SEPTA Says It’s Getting Tough on Panhandling

Following an uptick in complaints, the transportation agency announced a new crackdown involving plainclothes officers.

Expect crowded conditions on the Broad Street Line around this time every day during the convention. | Photo: Ben Schumin

Photo | Ben Schumin

SEPTA officials have introduced measures that they hope will put a stop to panhandling on subways.

Transit Police Chief Thomas J. Nestel said on Twitter that the new policies follow an uptick in complaints from passengers who say some people have been overly aggressive when asking for food and/or money on the Broad Street and Market Frankford subway lines. 
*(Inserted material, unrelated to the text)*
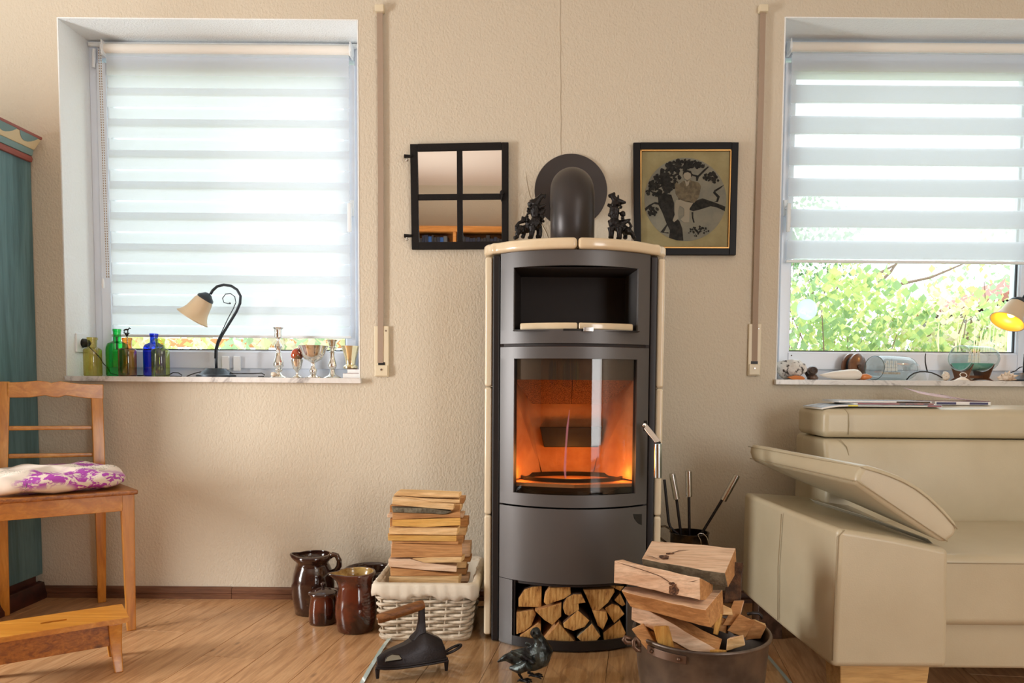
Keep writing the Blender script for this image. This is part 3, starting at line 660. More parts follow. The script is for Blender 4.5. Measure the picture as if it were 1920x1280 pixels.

Nestel said that on the first offense, SEPTA officials – including some plainclothes officers – will issue warnings and direct offenders to social service agencies. If a second incident occurs, transit police could potentially arrest and charge offenders.

Panhandling is not a crime in the city – in fact, it’s a constitutionally-protected right. But Philadelphia police regularly cite panhandlers – usually those who stand on or near streets and ask people in vehicles for money – with obstructing the highway.

SEPTA spokesperson Andrew Busch said that because subway carts are a confined space, transit police could arrest and charge panhandlers with trespassing if they pose a threat to commuters, though officers “don’t expect that to happen much,” he said.

“It’s a safety issue to make our riders feel safer,” Busch said.